Distant Violence Shatters a Texas Buddhist Group’s Quiet

By MANNY FERNANDEZ, New York Times, September 20, 2013

WHITE SETTLEMENT, Tex. (USA) -- People still gather nightly at the Buddhist temple here, slipping off their shoes and kneeling on the floor of what was once someone’s living room. Their chanting voices slip out the screen door into the muggy Texas night, like the misty sprays of water that keep the patio cool outside.

<< Wat Busayadhammavanaram Meditation Center is where Aaron Alexis - a former Navy reservist and the man who killed 12 people Monday at the Washington Navy Yard - goes to meditate
Pic: Tim Sharp/Reuters

But there were frequent visitors and interruptions this week: reporters and photographers and F.B.I. agents, some of whom sat in their suits beneath the patio mist interviewing temple members.

Here, Aaron Alexis - Texas Buddhist, former Navy reservist and the man, the authorities say, who killed 12 people Monday at the Washington Navy Yard before being shot dead by the police - prayed and volunteered and lived when he rented the house behind the temple.

Mr. Alexis became an adopted member of White Settlement’s microscopic community of Thai immigrants - the temple has about 50 regular members - that has quietly and anonymously thrived in this working-class town west of Fort Worth in an area dominated by conservative Christians.

The shooting rampage at the navy yard shattered that anonymity and brought reporters and investigators in search of clues to Mr. Alexis’ life and motive.

The leader of the temple, Kasem Pundisto, a monk from Samut Songkhram, Thailand, said Mr. Alexis attended services and prayed regularly at the temple beginning in 2010, but more recently visited only occasionally. Mr. Alexis helped paint the decorative designs on a wooden gazebo-style structure in the parking lot, a place for members to socialize. Several months ago, he asked to borrow Mr. Pundisto’s vehicle because his own had broken down. Mr. Pundisto let him use it for days at a time.

Mr. Pundisto - who wears sandals and dark orange robes, has a shaved head and can speak only a few words of English - pointed to his vehicle. It was a black pickup truck, the Texas Everyman’s preferred mode of transportation. White Settlement’s Thai world is like that: It has an eclectic Texas quality.

The temple, a one-story house that was converted to a place of worship six years ago and filled with statues of Buddha and tigers, has a sign posted outside a door: “No alcohol, no firearm,” a warning to Texas Buddhists with state-issued licenses for concealed handguns.

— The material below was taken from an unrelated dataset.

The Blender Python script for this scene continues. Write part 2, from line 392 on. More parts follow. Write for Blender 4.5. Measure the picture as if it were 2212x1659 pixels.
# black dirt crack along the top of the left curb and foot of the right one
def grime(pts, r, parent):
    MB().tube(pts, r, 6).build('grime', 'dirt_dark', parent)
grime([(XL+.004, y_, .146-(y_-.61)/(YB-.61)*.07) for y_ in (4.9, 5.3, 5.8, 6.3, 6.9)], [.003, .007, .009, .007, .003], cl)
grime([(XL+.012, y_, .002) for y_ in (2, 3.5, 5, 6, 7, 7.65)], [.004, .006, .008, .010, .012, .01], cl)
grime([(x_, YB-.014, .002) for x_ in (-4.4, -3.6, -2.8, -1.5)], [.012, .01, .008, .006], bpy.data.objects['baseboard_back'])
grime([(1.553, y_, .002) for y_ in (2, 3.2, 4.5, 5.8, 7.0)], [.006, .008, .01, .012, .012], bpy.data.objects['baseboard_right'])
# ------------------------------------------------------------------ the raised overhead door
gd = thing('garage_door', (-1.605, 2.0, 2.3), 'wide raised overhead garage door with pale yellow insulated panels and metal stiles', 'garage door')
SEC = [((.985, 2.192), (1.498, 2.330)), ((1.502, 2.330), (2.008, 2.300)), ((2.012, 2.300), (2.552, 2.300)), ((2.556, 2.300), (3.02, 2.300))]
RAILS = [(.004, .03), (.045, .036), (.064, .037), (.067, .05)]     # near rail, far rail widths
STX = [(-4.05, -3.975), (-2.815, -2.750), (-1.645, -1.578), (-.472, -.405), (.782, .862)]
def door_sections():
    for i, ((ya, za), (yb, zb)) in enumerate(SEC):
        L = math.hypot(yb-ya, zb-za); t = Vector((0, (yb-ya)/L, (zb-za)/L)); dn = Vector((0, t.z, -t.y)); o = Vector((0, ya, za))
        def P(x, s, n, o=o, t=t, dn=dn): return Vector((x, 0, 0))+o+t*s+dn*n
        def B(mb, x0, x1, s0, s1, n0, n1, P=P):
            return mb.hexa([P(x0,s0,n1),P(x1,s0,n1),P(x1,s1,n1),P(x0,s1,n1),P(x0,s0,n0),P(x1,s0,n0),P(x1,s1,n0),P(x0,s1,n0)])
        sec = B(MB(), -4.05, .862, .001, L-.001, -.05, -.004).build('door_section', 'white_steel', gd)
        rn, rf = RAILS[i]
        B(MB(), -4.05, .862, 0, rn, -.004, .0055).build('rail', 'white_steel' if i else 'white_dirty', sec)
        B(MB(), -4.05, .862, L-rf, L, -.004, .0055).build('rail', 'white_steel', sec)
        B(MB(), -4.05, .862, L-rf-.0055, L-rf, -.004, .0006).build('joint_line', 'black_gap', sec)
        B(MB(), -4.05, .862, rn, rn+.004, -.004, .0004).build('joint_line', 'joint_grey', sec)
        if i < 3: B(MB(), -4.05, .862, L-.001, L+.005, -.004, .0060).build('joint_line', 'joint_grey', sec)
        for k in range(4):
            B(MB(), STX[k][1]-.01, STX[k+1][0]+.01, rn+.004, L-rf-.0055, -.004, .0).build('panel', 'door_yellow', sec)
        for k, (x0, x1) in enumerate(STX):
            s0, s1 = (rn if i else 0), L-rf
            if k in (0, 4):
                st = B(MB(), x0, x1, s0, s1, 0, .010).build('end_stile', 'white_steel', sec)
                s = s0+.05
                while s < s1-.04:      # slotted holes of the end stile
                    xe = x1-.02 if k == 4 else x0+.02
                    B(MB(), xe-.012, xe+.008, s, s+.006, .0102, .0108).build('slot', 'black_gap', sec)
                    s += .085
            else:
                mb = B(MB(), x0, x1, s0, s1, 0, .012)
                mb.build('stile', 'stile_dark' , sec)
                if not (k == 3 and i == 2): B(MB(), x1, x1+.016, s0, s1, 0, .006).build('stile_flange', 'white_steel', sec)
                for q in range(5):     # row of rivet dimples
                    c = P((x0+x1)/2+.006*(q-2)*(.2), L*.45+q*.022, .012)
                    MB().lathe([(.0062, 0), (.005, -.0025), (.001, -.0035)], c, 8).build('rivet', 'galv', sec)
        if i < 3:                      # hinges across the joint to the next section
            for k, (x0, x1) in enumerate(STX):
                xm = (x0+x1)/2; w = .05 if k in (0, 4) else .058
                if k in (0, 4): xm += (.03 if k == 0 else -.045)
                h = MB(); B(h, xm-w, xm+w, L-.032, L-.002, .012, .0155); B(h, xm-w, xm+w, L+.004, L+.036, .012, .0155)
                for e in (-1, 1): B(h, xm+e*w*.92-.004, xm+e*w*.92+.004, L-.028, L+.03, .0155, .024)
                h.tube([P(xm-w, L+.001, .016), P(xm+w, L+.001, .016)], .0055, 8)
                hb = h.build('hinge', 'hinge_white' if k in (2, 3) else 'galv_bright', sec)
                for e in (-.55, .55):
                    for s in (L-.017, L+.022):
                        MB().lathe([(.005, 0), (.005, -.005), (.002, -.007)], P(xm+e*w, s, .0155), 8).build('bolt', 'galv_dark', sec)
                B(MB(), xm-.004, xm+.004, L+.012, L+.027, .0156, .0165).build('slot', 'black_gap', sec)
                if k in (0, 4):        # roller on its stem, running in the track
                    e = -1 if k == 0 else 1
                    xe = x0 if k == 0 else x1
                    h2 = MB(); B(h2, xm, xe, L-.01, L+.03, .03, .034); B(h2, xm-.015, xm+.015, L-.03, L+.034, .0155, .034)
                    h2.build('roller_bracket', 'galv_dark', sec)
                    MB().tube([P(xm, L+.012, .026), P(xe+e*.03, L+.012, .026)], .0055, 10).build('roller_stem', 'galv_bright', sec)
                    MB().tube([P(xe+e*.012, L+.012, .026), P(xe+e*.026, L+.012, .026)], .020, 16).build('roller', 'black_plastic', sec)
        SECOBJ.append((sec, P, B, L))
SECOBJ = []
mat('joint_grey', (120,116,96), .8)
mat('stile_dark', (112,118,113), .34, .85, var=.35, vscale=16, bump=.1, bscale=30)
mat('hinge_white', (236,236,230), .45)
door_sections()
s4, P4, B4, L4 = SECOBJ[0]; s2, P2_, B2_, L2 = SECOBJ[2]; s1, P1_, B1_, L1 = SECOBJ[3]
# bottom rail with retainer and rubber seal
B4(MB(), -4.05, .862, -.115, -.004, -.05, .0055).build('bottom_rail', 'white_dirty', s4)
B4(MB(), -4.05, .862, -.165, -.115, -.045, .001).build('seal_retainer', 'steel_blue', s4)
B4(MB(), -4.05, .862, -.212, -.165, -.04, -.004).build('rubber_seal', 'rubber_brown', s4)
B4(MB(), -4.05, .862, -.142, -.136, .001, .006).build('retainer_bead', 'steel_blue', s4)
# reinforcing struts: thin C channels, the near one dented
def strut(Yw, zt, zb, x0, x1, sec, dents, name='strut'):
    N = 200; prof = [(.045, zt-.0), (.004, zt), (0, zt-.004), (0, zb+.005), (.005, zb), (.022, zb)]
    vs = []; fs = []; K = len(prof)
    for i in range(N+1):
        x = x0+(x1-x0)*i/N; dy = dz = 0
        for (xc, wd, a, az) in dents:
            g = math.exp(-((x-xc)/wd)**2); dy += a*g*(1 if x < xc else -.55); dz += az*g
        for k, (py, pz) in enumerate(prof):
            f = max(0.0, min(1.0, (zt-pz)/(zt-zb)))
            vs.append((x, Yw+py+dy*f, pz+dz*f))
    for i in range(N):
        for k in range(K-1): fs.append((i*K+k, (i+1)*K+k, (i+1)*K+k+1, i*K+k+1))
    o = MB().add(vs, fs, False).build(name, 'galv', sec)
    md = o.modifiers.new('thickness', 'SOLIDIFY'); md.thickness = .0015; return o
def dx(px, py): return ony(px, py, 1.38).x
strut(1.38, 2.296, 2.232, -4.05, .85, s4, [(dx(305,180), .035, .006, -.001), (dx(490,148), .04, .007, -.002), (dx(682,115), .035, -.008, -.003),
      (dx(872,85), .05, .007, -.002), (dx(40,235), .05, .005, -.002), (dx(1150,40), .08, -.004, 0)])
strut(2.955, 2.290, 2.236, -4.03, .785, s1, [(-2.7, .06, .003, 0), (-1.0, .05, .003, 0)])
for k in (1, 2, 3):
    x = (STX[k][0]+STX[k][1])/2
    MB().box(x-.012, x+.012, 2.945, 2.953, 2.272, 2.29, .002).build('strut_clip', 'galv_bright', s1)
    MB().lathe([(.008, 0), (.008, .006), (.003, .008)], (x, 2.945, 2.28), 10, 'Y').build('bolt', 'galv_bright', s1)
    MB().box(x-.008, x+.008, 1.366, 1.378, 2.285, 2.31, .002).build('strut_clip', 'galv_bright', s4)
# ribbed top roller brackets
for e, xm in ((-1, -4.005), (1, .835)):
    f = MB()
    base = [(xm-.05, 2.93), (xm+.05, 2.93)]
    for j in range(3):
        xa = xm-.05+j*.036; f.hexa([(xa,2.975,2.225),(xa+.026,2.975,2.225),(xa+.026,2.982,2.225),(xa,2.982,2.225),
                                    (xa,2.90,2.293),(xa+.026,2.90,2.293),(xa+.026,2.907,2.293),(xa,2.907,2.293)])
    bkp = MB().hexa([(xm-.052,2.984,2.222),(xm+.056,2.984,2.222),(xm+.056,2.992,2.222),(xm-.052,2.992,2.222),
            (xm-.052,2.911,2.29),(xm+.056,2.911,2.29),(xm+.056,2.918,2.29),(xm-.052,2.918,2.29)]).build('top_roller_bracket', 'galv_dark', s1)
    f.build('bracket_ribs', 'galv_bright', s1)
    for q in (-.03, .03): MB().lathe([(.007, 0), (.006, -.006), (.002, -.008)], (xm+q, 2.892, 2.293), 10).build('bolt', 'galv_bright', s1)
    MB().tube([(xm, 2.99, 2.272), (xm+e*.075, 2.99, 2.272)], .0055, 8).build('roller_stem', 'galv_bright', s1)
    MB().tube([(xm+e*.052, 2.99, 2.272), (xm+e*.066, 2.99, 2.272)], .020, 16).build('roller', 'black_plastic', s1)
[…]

At the nearby Thai restaurant called the Happy Bowl, the Bangkok-born owner - Nutpisit Suthamtewakul, 31, a friend of Mr. Alexis’ - has decorated his establishment with framed drawings and pictures of cats and butterflies and, atop one counter, Dallas Cowboys action figures.

Mr. Alexis lived in Fort Worth and White Settlement - where Thai immigrants first arrived in the 1990s, drawn by the cheap housing - off and on since 2010. Much of his world in White Settlement was contained in a few blocks: the Happy Bowl, the barber shop next to it, the temple and the house behind it that he rented from a member.

The temple, called Wat Busayadhammavanaram Meditation Center, has been reeling not only from the attention, but also from the shock of learning that someone who embraced the peaceful traditions of Buddhism had waged such violence.

Mr. Pundisto sat on the patio, sipping black coffee as Sam Gambir translated. Mr. Pundisto is a hands-on monk. When reporters arrived at the temple, he was using a leaf blower in the parking lot. Later, he dragged a heavy jack through the dirt to a tool shed. But the spiritual world remains his focus.

“His duty is to serve Buddha,” Mr. Gambir said of Mr. Pundisto.

Mr. Gambir, 47, of White Settlement, also Thai and the owner of two gas stations, had met Mr. Alexis at the temple. He said many of the regular temple members own Thai restaurants, dry cleaners or other small businesses in the area. Mr. Suthamtewakul still visits the temple, but he converted to Christianity after arriving in Texas, and his wife, Kristi, is also Christian. Mr. Gambir said he considers himself a Dallas Cowboys fan, and enjoys listening to country music.

“I do love Texas very much,” he said. “But I want to be honest. I don’t like the summer here because it’s real, real bad heat.”

White Settlement is a town of 16,000. Its name dates to the 1850s, when white settlers considered the area hostile Indian territory. Thai immigrants here have barely registered in census data. Census figures categorize those of Thai descent in White Settlement as “other Asians.”

There were 31 people in that category in 2000. In 2010, the number had grown to 90, 0.6 percent of the town’s population.

On the night the F.B.I. agents conducted interviews, a few dozen temple members prayed for Mr. Alexis. They did not mention his name. Had he done something honorable for the community, Mr. Gambir said, they would have done so.